Was vor wenigen Jahren nur im Roman, Film oder eben im Videospiel möglich war, wird langsam zum festen Bestandteil des Alltags in Deutschland. Inzwischen schockt es einen sogar gar nicht mehr, wenn man von derartigen Fällen liest oder hört. Nur die Resignation bleibt. Im Unterschied zu „Grand Theft Auto“ kann man sich in der Realität nämlich nicht wehren. In Deutschland ist das Waffenrecht besonders scharf. Während sich in den USA jeder Bürger eine Waffe kaufen kann, sind in der Bundesrepublik nicht einmal mehr Schreckschusswaffen wirklich frei verkäuflich. Die Möglichkeit, ohne Probleme an Schusswaffen zu kommen, haben somit nur Kriminelle.

Schilder, die öffentliche Orte als Waffenverbotszonen ausweisen, sind ein sichtlicher Hinweis darauf, dass der Staat dabei ist, vielerorts zunehmend die Kontrolle zu verlieren. (Foto: GeorgHH/CC BY-SA 3.0 via Wikimedia Commons)

Ganz ehrlich: Bei wie vielen Schießereien in deutschen Städten waren tatsächlich legal erworbene und ordnungsgemäß angemeldete Waffen im Einsatz? Der Anteil dürfte verschwindend gering sein. Nicht ohne Grund ist seit 2015 ein deutlicher Anstieg des Waffenbesitzes in Deutschland erfolgt. Zumindest haben sich mehr Menschen als sonst den kleinen Waffenschein besorgt, der dazu berechtigt, Waffen in der Öffentlichkeit mit sich zu führen. Das sagt ja deutlich aus, dass sich viele Menschen nicht mehr sicher fühlen. Zu glauben, dass man ihnen mit Waffenverbotszonen ihre Angst nehmen oder die zunehmende Gewalt damit gar vermindern kann, ist eine Illusion.

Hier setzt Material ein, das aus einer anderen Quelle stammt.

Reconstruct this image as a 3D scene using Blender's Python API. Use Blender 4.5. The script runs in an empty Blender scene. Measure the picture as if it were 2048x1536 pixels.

Kapitulation vor Kriminellen

Dass Städte überhaupt ein Waffenverbot aussprechen müssen, ist vielmehr ein Zeichen dafür, dass die Staatsgewalt die Probleme nicht mehr im Griff hat. Straftaten, von denen man fast täglich hört oder liest, lassen sich so jedenfalls nicht verhindern. Damit lässt sich maximal verhindern, dass ein Betrunkener jemandem eine Bierflasche an den Schädel wirft. Reine Symbolpolitik also, wie man sie von der CDU häufiger erlebt. Und letztlich eine Kapitulation vor den Kriminellen. Denn sie wissen nun genau, dass ein gelbes Schild mit Hinweisen alles ist, was der Staat gegen sie aufzubieten hat.